__AVAILABLE DATA__:
-------------------------
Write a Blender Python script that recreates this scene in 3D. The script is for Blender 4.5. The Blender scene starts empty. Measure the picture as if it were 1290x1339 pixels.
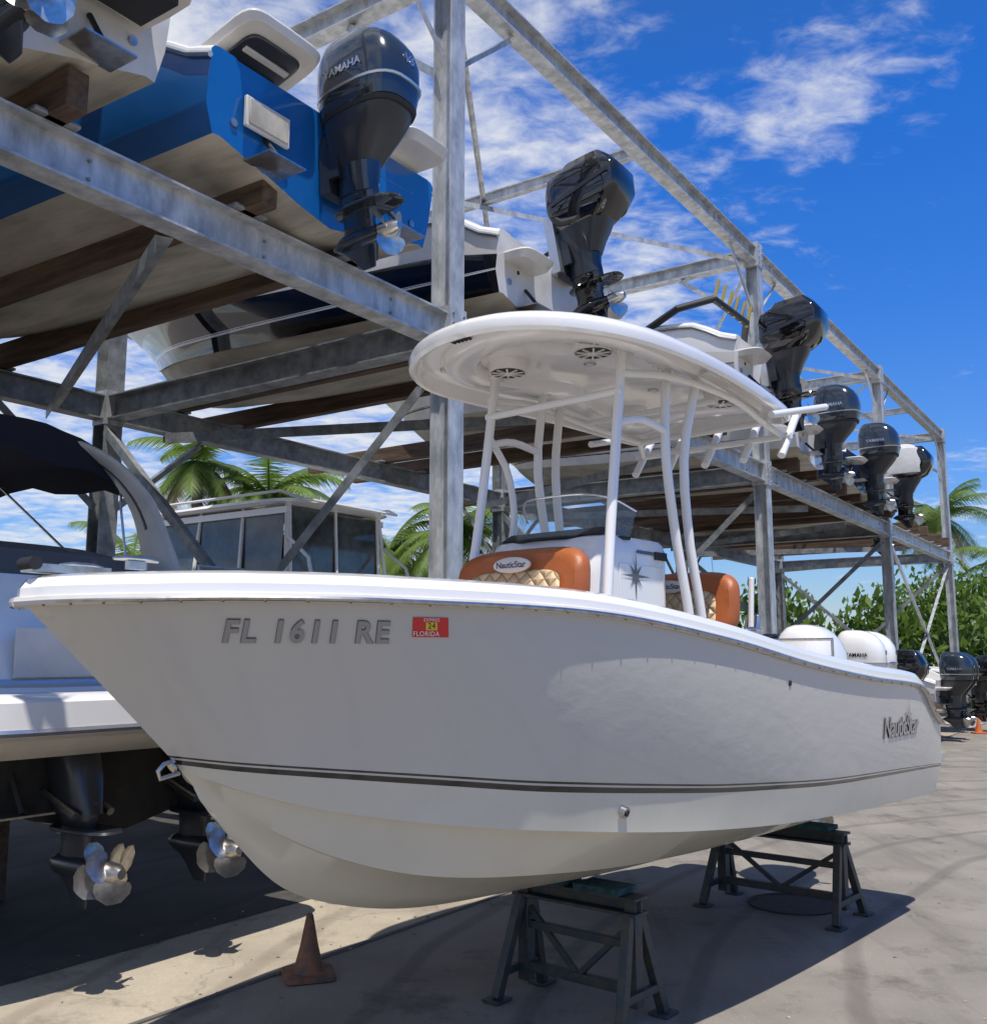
import bpy, math, random
import numpy as np
from mathutils import Vector, Matrix, Euler
random.seed(7)
rad=math.radians
sc=bpy.context.scene
col=sc.collection
sc.view_settings.view_transform='Standard'
sc.view_settings.look='None'
sc.view_settings.exposure=0

# ------------------------------------------------------------ materials
def mat(name,c,rough=0.5,metal=0.0,var=0.0,vscale=5.0,bump=0.0,bscale=40.0,coat=0.0,c2=None,stretch=(1,1,1),spec=0.5,detail=4):
    m=bpy.data.materials.new(name); m.use_nodes=True
    nt=m.node_tree; N=nt.nodes; L=nt.links
    b=N['Principled BSDF']
    b.inputs['Base Color'].default_value=(*c,1)
    b.inputs['Roughness'].default_value=rough
    b.inputs['Metallic'].default_value=metal
    b.inputs['Coat Weight'].default_value=coat
    b.inputs['Coat Roughness'].default_value=0.03
    b.inputs['Specular IOR Level'].default_value=spec
    tc=N.new('ShaderNodeTexCoord'); mp=N.new('ShaderNodeMapping'); mp.inputs['Scale'].default_value=stretch
    L.new(tc.outputs['Object'],mp.inputs['Vector'])
    if var>0 or c2:
        n=N.new('ShaderNodeTexNoise'); n.inputs['Scale'].default_value=vscale; n.inputs['Detail'].default_value=detail; n.inputs['Roughness'].default_value=0.65
        L.new(mp.outputs['Vector'],n.inputs['Vector'])
        r=N.new('ShaderNodeValToRGB')
        r.color_ramp.elements[0].position=0.36; r.color_ramp.elements[1].position=0.64
        if c2 is None: c2=tuple(x*(1-var) for x in c)
        r.color_ramp.elements[0].color=(*c2,1); r.color_ramp.elements[1].color=(*c,1)
        L.new(n.outputs['Fac'],r.inputs['Fac']); L.new(r.outputs['Color'],b.inputs['Base Color'])
    if bump>0:
        n2=N.new('ShaderNodeTexNoise'); n2.inputs['Scale'].default_value=bscale; n2.inputs['Detail'].default_value=3
        L.new(mp.outputs['Vector'],n2.inputs['Vector'])
        bp=N.new('ShaderNodeBump'); bp.inputs['Strength'].default_value=bump; bp.inputs['Distance'].default_value=0.02
        L.new(n2.outputs['Fac'],bp.inputs['Height']); L.new(bp.outputs['Normal'],b.inputs['Normal'])
    return m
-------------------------
__WHAT IS NEEDED__:
Quote the data above in full and without alteration; skip the pictures.

__THE COMPLETED TASK__:
Write a Blender Python script that recreates this scene in 3D. The script is for Blender 4.5. The Blender scene starts empty. Measure the picture as if it were 1290x1339 pixels.
import bpy, math, random
import numpy as np
from mathutils import Vector, Matrix, Euler
random.seed(7)
rad=math.radians
sc=bpy.context.scene
col=sc.collection
sc.view_settings.view_transform='Standard'
sc.view_settings.look='None'
sc.view_settings.exposure=0

# ------------------------------------------------------------ materials
def mat(name,c,rough=0.5,metal=0.0,var=0.0,vscale=5.0,bump=0.0,bscale=40.0,coat=0.0,c2=None,stretch=(1,1,1),spec=0.5,detail=4):
    m=bpy.data.materials.new(name); m.use_nodes=True
    nt=m.node_tree; N=nt.nodes; L=nt.links
    b=N['Principled BSDF']
    b.inputs['Base Color'].default_value=(*c,1)
    b.inputs['Roughness'].default_value=rough
    b.inputs['Metallic'].default_value=metal
    b.inputs['Coat Weight'].default_value=coat
    b.inputs['Coat Roughness'].default_value=0.03
    b.inputs['Specular IOR Level'].default_value=spec
    tc=N.new('ShaderNodeTexCoord'); mp=N.new('ShaderNodeMapping'); mp.inputs['Scale'].default_value=stretch
    L.new(tc.outputs['Object'],mp.inputs['Vector'])
    if var>0 or c2:
        n=N.new('ShaderNodeTexNoise'); n.inputs['Scale'].default_value=vscale; n.inputs['Detail'].default_value=detail; n.inputs['Roughness'].default_value=0.65
        L.new(mp.outputs['Vector'],n.inputs['Vector'])
        r=N.new('ShaderNodeValToRGB')
        r.color_ramp.elements[0].position=0.36; r.color_ramp.elements[1].position=0.64
        if c2 is None: c2=tuple(x*(1-var) for x in c)
        r.color_ramp.elements[0].color=(*c2,1); r.color_ramp.elements[1].color=(*c,1)
        L.new(n.outputs['Fac'],r.inputs['Fac']); L.new(r.outputs['Color'],b.inputs['Base Color'])
    if bump>0:
        n2=N.new('ShaderNodeTexNoise'); n2.inputs['Scale'].default_value=bscale; n2.inputs['Detail'].default_value=3
        L.new(mp.outputs['Vector'],n2.inputs['Vector'])
        bp=N.new('ShaderNodeBump'); bp.inputs['Strength'].default_value=bump; bp.inputs['Distance'].default_value=0.02
        L.new(n2.outputs['Fac'],bp.inputs['Height']); L.new(bp.outputs['Normal'],b.inputs['Normal'])
    return m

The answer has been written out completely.